GOAL - Your answer should be a single number: how many lines in the data below hold the string "picture".

AVAILABLE DATA -
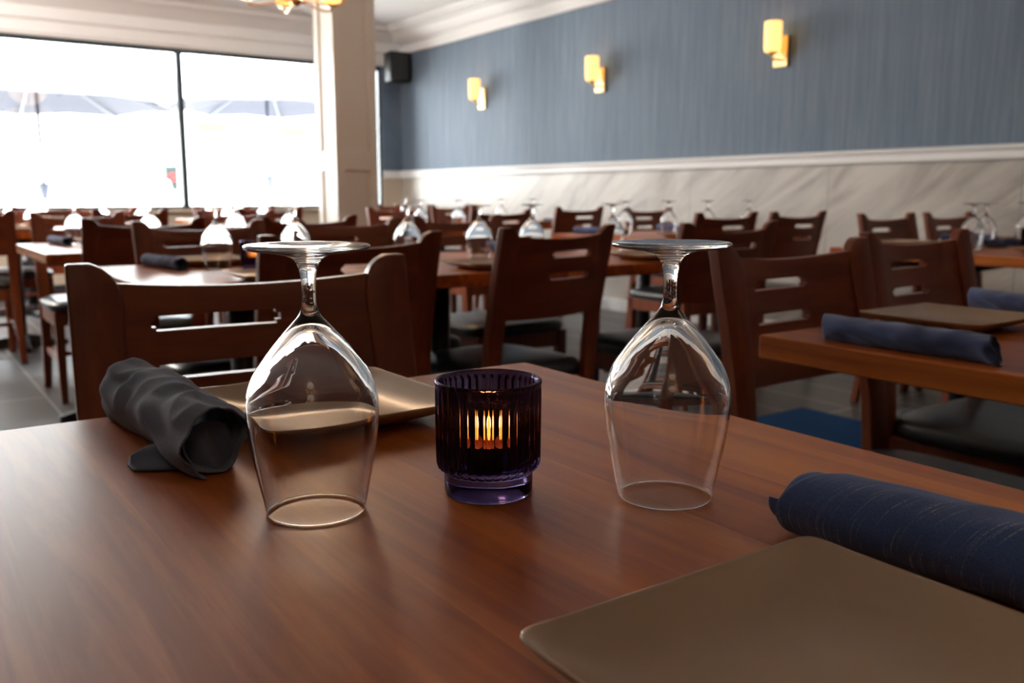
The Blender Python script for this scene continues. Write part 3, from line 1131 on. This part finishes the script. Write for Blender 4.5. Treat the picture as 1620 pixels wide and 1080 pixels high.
# rolled napkins
def make_napkin(name, m, L, R, seed, turns=2.3, skew0=0.0, skew1=0.0, recess=0.016, wr=0.0030, hgt=0.92, nu=90, nv=150, lobe=0.0, fold=1.0, taper=0.0):
    """roll along Y, origin under its middle; u along the roll, v round it"""
    bm = bmesh.new()
    uvl = bm.loops.layers.uv.new('UVMap')
    grid = []
    off = Vector((seed*13.1, seed*7.7, seed*3.3))
    for j in range(nv+1):
        t = j/nv*turns                      # turns from the outside in
        ang = -0.62*PI - t*2*PI             # outer edge tucked at the table
        rad = R - t*0.0042 - 0.0006*math.sin(3*ang+seed)
        row = []
        for i in range(nu+1):
            u = i/nu
            # ends: slanted, inner turns recessed
            end0 = -L/2 + recess*t*0.7 + skew0*math.cos(ang-0.9)*(1 if t < 1 else 0.5)
            end1 = L/2 - recess*t + skew1*math.cos(ang-0.4)*(1 if t < 1 else 0.4)
            y = end0 + (end1-end0)*u
            rr = rad
            # ends pull in a bit, middle swells
            rr *= 0.97 + 0.05*math.sin(PI*u)
            rr *= 1 - taper*max(0, (u-0.86)/0.14)**2
            p = Vector((math.cos(ang)*1.0, y*9.0, math.sin(ang)*1.0))
            d1 = noise.noise(p*1.1 + off)
            d2 = noise.noise(Vector((p.x*1.6 + y*14, p.y*2.0, p.z*1.6 - y*10)) + off*2)
            # diagonal gathered folds
            fl = math.sin(y*95 + ang*2.2 + 3.0*d1)
            k = 1 if t < 1.05 else 0.35
            rid = 1-2.2*abs(noise.noise(Vector((p.x*0.9+y*16, p.z*0.9-y*13, p.y*0.8))+off*3))
            rr += k*wr*(0.9*d1 + 0.7*d2 + fold*(0.25*fl*abs(d2+0.4) + 0.75*(rid-0.5)))
            x = rr*math.cos(ang)*1.04
            z = rr*math.sin(ang)*hgt
            zc = R*hgt*0.93
            z = max(z + zc, 0.0004 + t*0.0011)
            x += lobe*math.sin(y*11+seed)
            row.append(bm.verts.new((x, y, z)))
        grid.append(row)
    for j in range(nv):
        for i in range(nu):
            f = bm.faces.new((grid[j][i], grid[j][i+1], grid[j+1][i+1], grid[j+1][i]))
            for lp, (uu, vv) in zip(f.loops, ((i/nu*L/0.2, j/nv), ((i+1)/nu*L/0.2, j/nv), ((i+1)/nu*L/0.2, (j+1)/nv), (i/nu*L/0.2, (j+1)/nv))):
                lp[uvl].uv = (uu, vv*turns*0.6)
    o = finish(name, bm, m)
    s = o.modifiers.new('thick', 'SOLIDIFY')
    s.thickness = 0.0013
    s.offset = 0
    return o


# near left: charcoal, wide open end toward the viewer with a tucked fold, small corner lying on the table
nl = empty('rolled_napkin', (0.199, 0.815, TZ), 0.05)
roll = make_napkin('cloth_roll', M['cloth_dark'], 0.245, 0.0300, 3.0, turns=1.35, skew0=0.002, skew1=0.004, recess=0.012, wr=0.0062, hgt=1.0, nu=110, nv=150)
roll.parent = nl
tag(nl, 'charcoal rolled cloth napkin with open end on the foreground table', 'napkin', 'rolled cloth napkins')
# the inner fold seen in the open end
bm = bmesh.new()
uvl = bm.loops.layers.uv.new('UVMap')
G_ = []
for i in range(25):
    row = []
    for j in range(25):
        u, v = i/24, j/24
        x = -0.023 + 0.046*u
        zc = 0.003 + 0.030*v
        y = -0.108 + 0.012*v + 0.010*abs(u-0.45)*2 + 0.004*math.sin(u*9+v*3)
        row.append(bm.verts.new((x*(1-0.25*abs(v-0.4)), y, zc + 0.006*math.sin(u*PI)*v)))
    G_.append(row)
for i in range(24):
    for j in range(24):
        f = bm.faces.new((G_[i][j], G_[i+1][j], G_[i+1][j+1], G_[i][j+1]))
        for lp, (a, b) in zip(f.loops, ((i, j), (i+1, j), (i+1, j+1), (i, j+1))):
            lp[uvl].uv = (a/24*0.3, b/24*0.3)
f_ = finish('inner_fold', bm, M['cloth_dark'], nl)
s_ = f_.modifiers.new('thick', 'SOLIDIFY')
s_.thickness = 0.002
# corner of the cloth on the table
bm = bmesh.new()
uvl = bm.loops.layers.uv.new('UVMap')
G_ = []
for i in range(29):
    row = []
    for j in range(17):
        u, v = i/28, j/16
        x = -0.012 - 0.040*u
        y = -0.072 + (v-0.5)*0.040*(1-0.55*u*u) + 0.010*u
        z = 0.0016 + 0.0115*math.exp(-((v-0.72)/0.22)**2)*(0.35+0.65*math.sin(PI*min(1, u*0.9+0.1))) + 0.0035*math.sin(v*PI)
        if u > 0.93 or v < 0.03 or v > 0.97:
            z = 0.0012
        row.append(bm.verts.new((x, y, z)))
    G_.append(row)
for i in range(28):
    for j in range(16):
        f = bm.faces.new((G_[i][j], G_[i+1][j], G_[i+1][j+1], G_[i][j+1]))
        for lp, (a, b) in zip(f.loops, ((i, j), (i+1, j), (i+1, j+1), (i, j+1))):
            lp[uvl].uv = (a/28*0.3, b/16*0.2)
f_ = finish('loose_corner', bm, M['cloth_dark'], nl)
s_ = f_.modifiers.new('thick', 'SOLIDIFY')
s_.thickness = 0.002
s_.offset = 1

# near right: denim blue with pale slub threads, slanted pointed end
nr = make_napkin('rolled_napkin', M['cloth_blue'], 0.27, 0.0285, 5.0, turns=2.2, skew0=-0.010, skew1=-0.020, recess=-0.011, wr=0.0022, hgt=0.86, nu=120, nv=170, fold=0.5, taper=0.05)
nr.location = (0.500, 0.203, TZ)
nr.rotation_euler = (0, 0, 0.10)
tag(nr, 'denim-blue rolled napkin with pale slub threads beside the nearest plate', 'napkin', 'rolled cloth napkins')

# across the aisle and beyond
nf = make_napkin('rolled_napkin', M['cloth_navy'], 0.27, 0.024, 9.0, turns=2.1, skew0=0.01, skew1=0.012, recess=0.010, wr=0.0050, hgt=0.82, nu=70, nv=90)
NAP = [(1.190, 0.715, 0.0, 'navy rolled napkin lying on the corner of the dark table across the aisle'),
       (1.740, 0.800, -0.25, 'navy rolled napkin half out of the picture, behind the plate across the aisle'),
       (0.705, 2.840, 0.15, 'dark rolled napkin on the table behind the nearest chair'),
       (1.340, 2.840, 0.0, 'dark rolled napkin, farther one on the middle table of the second row'),
       (1.700, 2.330, 0.0, 'dark rolled napkin, closer one on the middle table of the second row'),
       (1.990, 2.840, 0.0, 'dark rolled napkin, farther one on the last table of the second row'),
       (0.660, 4.430, 0.1, 'dark rolled napkin on the bright-cornered table of the third row'),
       (TP['I'][0]+0.27, TP['I'][1]-0.02, 1.2, 'dark blue rolled napkin beside the candle holder before the marble wall')]
for k in 'HJKLNOPQR':
    x, y, d = TP[k]
    NAP.append((x-0.17, y+0.27, 0.05, 'blurred blue rolled napkin, farther one on the '+d))
    NAP.append((x+0.17, y-0.27, -0.05, 'blurred blue rolled napkin, closer one on the '+d))
for i, (x, y, rz, lab) in enumerate(NAP):
    p = nf if i == 0 else nf.copy()
    if i:
        COL.objects.link(p)
    p.location = (x, y, TZ)
    p.rotation_euler = (0, 0, rz)
    tag(p, lab, 'napkin', 'rolled cloth napkins')

# ================================================================== OUTSIDE
bm = bmesh.new()
box(bm, -30, 45, WY+0.16, 60, -0.30, -0.15)
o = struct('pavement', bm, M['pavement'])
bm = bmesh.new()
box(bm, -30, 45, 42, 43, -0.15, 5.0)
o = struct('exterior_wall', bm, M['facade'])


def make_umbrella():
    r = empty('patio_umbrella')
    R_, n = 1.60, 8
    bm = bmesh.new()
    c = bm.verts.new((0, 0, 2.72))
    rings = []
    for f_, z in [(0.25, 2.60), (0.5, 2.47), (0.75, 2.33), (1.0, 2.17)]:
        ring = []
        for k in range(n*2):
            a = 2*PI*k/(n*2)
            q = 1.0 if k % 2 == 0 else 0.90
            ring.append(bm.verts.new((R_*f_*q*math.cos(a), R_*f_*q*math.sin(a), z + (0.0 if k % 2 == 0 else 0.03*f_))))
        rings.append(ring)
    for k in range(n*2):
        bm.faces.new((c, rings[0][k], rings[0][(k+1) % (n*2)]))
    for a, b in zip(rings[:-1], rings[1:]):
        for k in range(n*2):
            bm.faces.new((a[k], b[k], b[(k+1) % (n*2)], a[(k+1) % (n*2)]))
    o = finish('canopy', bm, M['canopy'], r, smooth=False)
    s = o.modifiers.new('thick', 'SOLIDIFY')
    s.thickness = 0.004
    for k in range(n):
        a = 2*PI*k/n
        bm = bmesh.new()
        tube(bm, [(0.03*math.cos(a), 0.03*math.sin(a), 2.66), (R_*math.cos(a)*0.98, R_*math.sin(a)*0.98, 2.15)], 0.012, 6)
        tube(bm, [(0.03*math.cos(a), 0.03*math.sin(a), 2.40), (R_*math.cos(a)*0.40, R_*math.sin(a)*0.40, 2.465)], 0.010, 6)
        finish('rib', bm, M['pole'], r)
    bm = bmesh.new()
    tube(bm, [(0, 0, 0), (0, 0, 2.80)], 0.024, 12)
    finish('pole', bm, M['pole'], r)
    bm = bmesh.new()
    lathe(bm, [(0, 1.02), (0.03, 1.05), (0.075, 1.22), (0.06, 1.26), (0, 1.27)], 16)
    finish('crank', bm, M['pole'], r)
    bm = bmesh.new()
    lathe(bm, [(0, 0), (0.30, 0), (0.28, 0.06), (0.05, 0.09), (0.05, 0.3), (0, 0.3)], 24)
    finish('base', bm, M['iron'], r)
    return r


u0 = make_umbrella()
u0.location = (1.70, 12.25, -0.15)
tag(u0, 'blue patio umbrella outside the wide pane, whole pole in view', 'umbrella', 'blue patio umbrellas outside')
u1 = copy_tree(u0)
u1.location = (5.19, 14.07, -0.15)
u1.scale = (1, 1, 1.12)
u1.rotation_euler = (0, 0, 0.3)
tag(u1, 'blue patio umbrella outside the pane beside the pillar', 'umbrella', 'blue patio umbrellas outside')

# parked car in the glare
r = empty('parked_car', (4.02, 19.2, -0.15), 1.15)
bm = bmesh.new()
pr = [(-2.1, 0.35), (2.1, 0.35), (2.12, 0.75), (1.9, 0.92), (1.2, 0.98), (0.55, 1.42), (-1.1, 1.45), (-1.9, 1.0), (-2.12, 0.9)]
loft(bm, [[(x, y*1.0, z) for x, z in pr] for y in (-0.85, 0.85)])
finish('body', bm, M['car'], r, smooth=False, bevel=0.06, segs=3)
bm = bmesh.new()
pr = [(-1.55, 0.98), (0.95, 1.0), (0.45, 1.36), (-1.0, 1.38)]
loft(bm, [[(x, y, z) for x, z in pr] for y in (-0.862, 0.862)])
finish('side_window', bm, M['carglass'], r, smooth=False)
for sx in (-1.3, 1.3):
    for sy in (-0.80, 0.80):
        bm = bmesh.new()
        lathe(bm, [(0, -0.1), (0.30, -0.1), (0.33, -0.06), (0.33, 0.06), (0.30, 0.1), (0, 0.1)], 28)
        bmesh.ops.rotate(bm, verts=bm.verts, cent=(0, 0, 0), matrix=Matrix.Rotation(PI/2, 3, 'X'))
        finish('wheel', bm, M['tyre'], r, loc=(sx, sy, 0.33))
bm = bmesh.new()
box(bm, 1.98, 2.13, -0.84, -0.55, 0.70, 0.92)
finish('tail_light', bm, M['red'], r, smooth=False, bevel=0.02)
tag(r, 'pale car parked outside, washed out beyond the window', 'car')
r = empty('traffic_light', (7.15, 27.4, -0.15))
bm = bmesh.new()
box(bm, -0.17, 0.17, -0.10, 0.10, 1.25, 1.95)
finish('housing', bm, M['signal'], r, smooth=False, bevel=0.02)
bm = bmesh.new()
lathe(bm, [(0, -0.04), (0.11, -0.04), (0.12, 0.0), (0, 0.02)], 24)
bmesh.ops.rotate(bm, verts=bm.verts, cent=(0, 0, 0), matrix=Matrix.Rotation(-PI/2, 3, 'X'))
finish('red_lens', bm, M['red'], r, loc=(0, -0.11, 1.62))
bm = bmesh.new()
tube(bm, [(0, 0, 0), (0, 0, 1.25)], 0.05, 10)
finish('post', bm, M['car'], r)
tag(r, 'dark signal box with red light outside, just before the window mullion', 'traffic light')
# yellow signs across the street
ys = [(8.3, 27.0, 3.02), (10.8, 27.0, 3.00)]
for i, (x, y, z) in enumerate(ys):
    rr = empty('street_sign', (x, y, -0.15))
    bm = bmesh.new()
    box(bm, -0.45, 0.45, -0.03, 0.03, z-0.10, z+0.18)
    finish('sign_board', bm, M['yellow'], rr, smooth=False, bevel=0.01)
    bm = bmesh.new()
    tube(bm, [(0, 0.045, 0), (0, 0.045, z)], 0.015, 8)
    finish('post', bm, M['car'], rr)
    tag(rr, ['small washed-out yellow sign outside, before the window mullion', 'small washed-out yellow sign outside, just past the window mullion'][i], 'sign', 'yellow signs outside')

ANSWER TO THIS PROBLEM - 2